[RAW DATA]
..........

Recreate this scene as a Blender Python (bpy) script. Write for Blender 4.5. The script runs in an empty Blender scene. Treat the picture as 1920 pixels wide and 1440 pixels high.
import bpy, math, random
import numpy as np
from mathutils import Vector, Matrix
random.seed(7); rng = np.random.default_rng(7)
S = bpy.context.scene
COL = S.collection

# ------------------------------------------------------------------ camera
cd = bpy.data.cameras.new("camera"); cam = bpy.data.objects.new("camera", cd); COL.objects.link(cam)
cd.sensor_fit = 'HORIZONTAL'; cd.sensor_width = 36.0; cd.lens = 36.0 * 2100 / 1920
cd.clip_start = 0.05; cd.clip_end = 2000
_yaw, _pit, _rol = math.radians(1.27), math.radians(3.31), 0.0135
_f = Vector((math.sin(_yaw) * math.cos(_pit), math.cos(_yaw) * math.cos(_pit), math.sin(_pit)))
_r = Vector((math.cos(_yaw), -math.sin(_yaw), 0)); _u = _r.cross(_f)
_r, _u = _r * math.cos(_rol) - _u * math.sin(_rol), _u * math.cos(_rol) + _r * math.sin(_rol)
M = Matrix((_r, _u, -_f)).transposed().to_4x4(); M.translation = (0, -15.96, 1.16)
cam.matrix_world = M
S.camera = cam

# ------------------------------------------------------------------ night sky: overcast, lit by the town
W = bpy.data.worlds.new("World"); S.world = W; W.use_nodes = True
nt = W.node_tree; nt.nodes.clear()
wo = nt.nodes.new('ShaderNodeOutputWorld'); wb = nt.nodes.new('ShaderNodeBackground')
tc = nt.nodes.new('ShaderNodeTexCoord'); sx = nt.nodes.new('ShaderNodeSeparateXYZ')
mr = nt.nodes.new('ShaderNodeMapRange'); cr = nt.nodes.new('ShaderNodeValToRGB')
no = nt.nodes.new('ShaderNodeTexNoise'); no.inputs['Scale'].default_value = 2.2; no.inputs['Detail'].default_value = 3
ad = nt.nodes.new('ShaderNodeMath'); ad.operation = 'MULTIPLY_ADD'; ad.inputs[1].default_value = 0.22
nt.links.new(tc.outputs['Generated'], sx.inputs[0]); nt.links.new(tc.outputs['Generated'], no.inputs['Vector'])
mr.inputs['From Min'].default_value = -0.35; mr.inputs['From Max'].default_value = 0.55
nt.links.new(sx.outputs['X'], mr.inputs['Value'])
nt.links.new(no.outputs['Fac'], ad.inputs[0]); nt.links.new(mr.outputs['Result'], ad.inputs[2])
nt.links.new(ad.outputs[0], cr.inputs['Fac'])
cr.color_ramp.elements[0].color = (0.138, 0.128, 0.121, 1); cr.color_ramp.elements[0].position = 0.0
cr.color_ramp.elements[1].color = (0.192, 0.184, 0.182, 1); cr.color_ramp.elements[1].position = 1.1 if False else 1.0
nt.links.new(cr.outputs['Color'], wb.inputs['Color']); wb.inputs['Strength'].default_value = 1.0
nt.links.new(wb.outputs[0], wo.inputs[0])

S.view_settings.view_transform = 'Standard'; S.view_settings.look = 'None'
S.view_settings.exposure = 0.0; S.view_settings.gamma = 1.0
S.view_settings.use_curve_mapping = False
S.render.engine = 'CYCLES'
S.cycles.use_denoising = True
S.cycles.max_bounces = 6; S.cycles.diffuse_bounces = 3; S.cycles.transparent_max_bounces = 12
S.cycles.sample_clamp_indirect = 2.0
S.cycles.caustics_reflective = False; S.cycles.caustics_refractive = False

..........

[REQUEST]
Check every line of the data, and copy the ones that contain "scene".

[THE REPLY]
Recreate this scene as a Blender Python (bpy) script. Write for Blender 4.5. The script runs in an empty Blender scene. Treat the picture as 1920 pixels wide and 1440 pixels high.
S = bpy.context.scene